El color de la roca violeta sin nieve.
La nostalgia aflora ante la erosión.
“Reza que nieve”, un calco pegado a los automóviles de los autos.
“Reza que nieve”, un cartel en un baño de alta montaña.
“Reza que nieve”, en nuestro tiempo.
La niñez se acerca curiosa a ver mi bicicleta,
ya no añoran la nieve.
“Reza que nieve”, otro calco pegado en una camioneta.
Reza que nieve, también reza por comida y salud.
En Los Andes, golpea fuerte la necesidad.
Al llegar al Encuentro en el Rancho Cultural, tuve la sensación de que el arte permanece a pesar de todo. Escultores de todo Cuyo estaban allí trabajando sus piezas, acompañados de música en vivo y amor.
Los estetas llegaron como pudieron porque el arte es una constante cultural que subyace a las más variadas formas de vida y que ni la distancia, ni la dificultad, anulan.
El público de la Villa aplaudió a rabiar la música de Cristina Pérez y La Roca Andina. Aún hoy permanecen en mí, como ecos de un más allá, las palabras de Cristina cuando la entrevisté para la radio abierta:
—¿Cómo es tu poiesis? Cómo definís ese momento en donde aparece la creación.
—Me entrego a sensaciones, a una especie de coordenadas que estremecen todo mi ser y que me llevan a la fuente creativa, donde ya no soy yo, sino varios: me uno a Dios, a La Pacha Mama, con Buda y con Mama Quilla también.
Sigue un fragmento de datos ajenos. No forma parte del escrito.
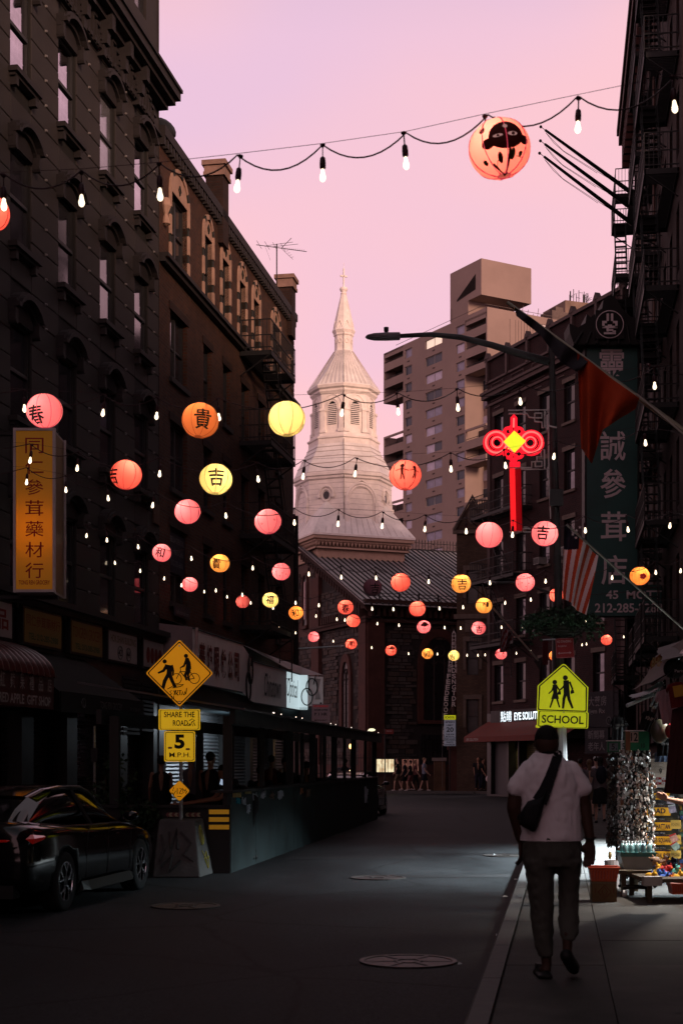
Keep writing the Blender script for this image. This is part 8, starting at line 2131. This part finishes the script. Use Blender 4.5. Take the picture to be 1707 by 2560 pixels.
person('child or seated diner seen over the ledge near the steel shutters',X(651,27.5),27.5,-.12,80,1.60,SKIN2,NAVC,BLACKC,'short','long',HAIRB,0,.05)
person('diner in black T-shirt with bare forearms between two shed posts',X(715,31),31,-.12,-40,1.76,SKIN2,BLACKC,BLACKC,'short','long',HAIRB,0,.05)
person('person with bare arms walking on the far pavement behind the shed',X(679,33),33,0,85,1.7,SKIN2,REDC,GREYC,'none','long',HAIRB,0,.1)
person('diner in black T-shirt seen from behind on a red chair',X(766,33.2),33.2,-.12,90,1.68,SKIN2,BLACKC,REDC,'short','long',HAIRB,0,.05)
person('person with a backpack beyond the parked car near the warm lamp',X(862,52),52,ROADZ,85,1.80,SKIN2,GREYC,BLACKC,'short','long',HAIRB,0,.08,bag='backpack')
# shopper at the stall, mostly outside the frame, reaching in
sp2,ar2,_=person('shopper in black at the picture edge reaching towards the yellow plates',4.26,17.0,0,118,1.66,SKIN3,BLACKC,BLACKC,'short','long',HAIRB,0,.05,arms=((.0,.0),(.05,.0)),voxel=.02)
m=MB();a=at(1730,1958,17.0);b_=at(1714,2008,16.9);c_=at(1668,1998,17.1)
caps(m,a,b_,.045,.040);caps(m,b_,c_,.038,.026);hand(m,c_,(at(1640,1985,17.2)-c_),Vector((0,-.3,1)),1.0,.3)
arm_o=organic('reaching_arm',SKIN3,sp2,m,.010,2);arm_o.matrix_parent_inverse=Matrix.Identity(4);sp2_m=Matrix.Translation(sp2.location)@Euler(sp2.rotation_euler).to_matrix().to_4x4();arm_o.matrix_local=sp2_m.inverted()
# ================================================================= SOUVENIR SHOP AND STALLS (right)
rnd=random.Random(33)
def sx(px,py,Y):return at(px,py,Y)
# strip lights under the awning and inside the open shop: the real source of the white light on the street
TUBE=glow('white_fluorescent_tube',(.82,.93,1),6.0)
for i,(x,Y,z,en,lab)in enumerate(((5.4,17.6,2.45,60,'nearest'),(5.7,20.5,2.5,480,'second'),(6.2,23.6,2.5,900,'third'),(6.6,27.0,2.5,750,'farthest'))):
 t=thing('strip_light','%s white strip light inside the open souvenir shop'%lab,'light',(x,Y,z),R(8),'strip lights of the souvenir shop')
 m=MB();m.box(-.08,.08,-.65,.65,.03,.07);m.build('housing',WHITE,t)
 m=MB();m.tube((0,-.6,0),(0,.6,0),.02,n=8);m.build('tube',TUBE,t)
 ld=bpy.data.lights.new('strip_lamp','AREA');ld.shape='RECTANGLE';ld.size=.25;ld.size_y=1.25;ld.energy=en;ld.color=(.80,.93,1);ld.spread=R(100)
 lo=bpy.data.objects.new('strip_lamp',ld);COL.objects.link(lo);lo.parent=t;lo.location=(-.02,0,-.03);lo.rotation_euler=(0,R(28),0)
# warm spot over the front stall
t=thing('stall_lamp','warm lamp hanging over the plush toys at the front stall','light',(4.15,17.0,2.45));m=MB();m.lathe([(.03,.1),(.12,0),(.11,0),(.02,.08)],14,cap=False);m.tube((0,0,.1),(0,0,.8),.008,n=4);m.build('shade',BLK,t);m=MB();m.ell((0,0,.02),.04,.04,.04,8,6);m.build('bulb',glow('stall_bulb',(1,.9,.75),6,False),t)
ld=bpy.data.lights.new('stall_spot','SPOT');ld.energy=420;ld.color=(1,.88,.76);ld.spot_size=R(128);ld.spot_blend=.7;ld.shadow_soft_size=.05
lo=bpy.data.objects.new('stall_spot',ld);COL.objects.link(lo);lo.parent=t;lo.location=(0,0,-.03);lo.rotation_euler=(R(-12),R(0),0)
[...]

Ellos marcan mi único camino posible para conectar con el universo: la senda del arte.
El Kintu (ritual andino que se realiza con la hoja de coca) se formó en torno al fogón en uno de los atardeceres. Entre hojitas de coca y sonrisas, los escultores se fueron presentando antes del soplido intencionado: Alejandro Villaruel contó que le pone el mismo amor a la escultura que a la cosecha de un tomate. Facundo de La Rosa nos hizo reflexionar y repetir su mantra diario, que dice:
“Gracias agüita de Mendoza,
siempre serás abundante y hermosa,
gracias Pachamama de Mendoza,
por su agüita abundante y generosa”.
El escritor Claudio “Che” Barro trajo frescura en el viento cuando leyó un poema. Fue tiempo de agradecer para Horacio Rosas y Mónica Burán. Luis Martinetti ofrendó a la Pacha un sabio cuento de dioses.
El Rancho Cultural parecía respirar, me dio la sensación de que es un lugar de energías que provienen del cariño, del corazón, de intensiones positivas, como que tiene vida propia. Por las noches las personas se acercaban humildemente de distintos lugares lejanos, entraban al rancho como pidiendo permiso, con ropa linda, bien vestidos. Hermosos. Vivimos los recitales increíbles de Che Barro, Changarines Viajeros y Circo Funeral.
Aprendí con el folclore cuyano, con sus tonadas y guitarreros de increíble virtuosidad, que son tan complejos, como los músicos de Jazz. Sobre todo cuando escuché a Fermata Calderón y Acción Serenata.
Por las mañanas las herramientas de los escultores despertaban a todos. Desde el amanecer con Inti, hasta el atardecer, se escuchaban los músicos, entre cuecas y cantoras con razón desenfrenada. Se regaba la huerta del Rancho y se tomaba mate con Lelé, un amigo sabio que me repetía: “estamos acá”.
Los sikuris Mono Andrade y Le Tomí me trajeron la voz del viento a través del Siku. Fue hermoso, esa voz se me impuso nuevamente. Corrí a buscar mi libreta y le escribí al Waira (viento). En décima, como lo hacen en la Villa 25 de Mayo:
El viento to’ lo supera
él y ella son andino:
¡roca y waira divino!
si la gente sintiera
el gran poder que genera...
Así nació Polvaredas
entre la tierra enredas
tus múltiples historias
que indagan mi memoria
entre las vías y gredas.
El Encuentro de Escultores terminó un domingo cuando Carla Colombini y “Nano” Sabez, nuestros anfitriones, quienes hicieron una horneada de cerámica. Metimos allí en el horno a leña, piezas, que son una recolección de las voces de nuestra colectividad andina.
La horneada transcurrió escuchando las enseñanzas que los abuelos narraron en el fogón. Esas seis horas en donde cobran vida las piezas de arcilla al transformarse en cerámica, me permitieron constatar que hay en nosotros una constante cultural que subyace en nosotros, como ecos de una voluntad infinita que transmite siglos de sabiduría.
P.D.: Gracias a Ezequiel Gatti quien me prestó su bicicleta.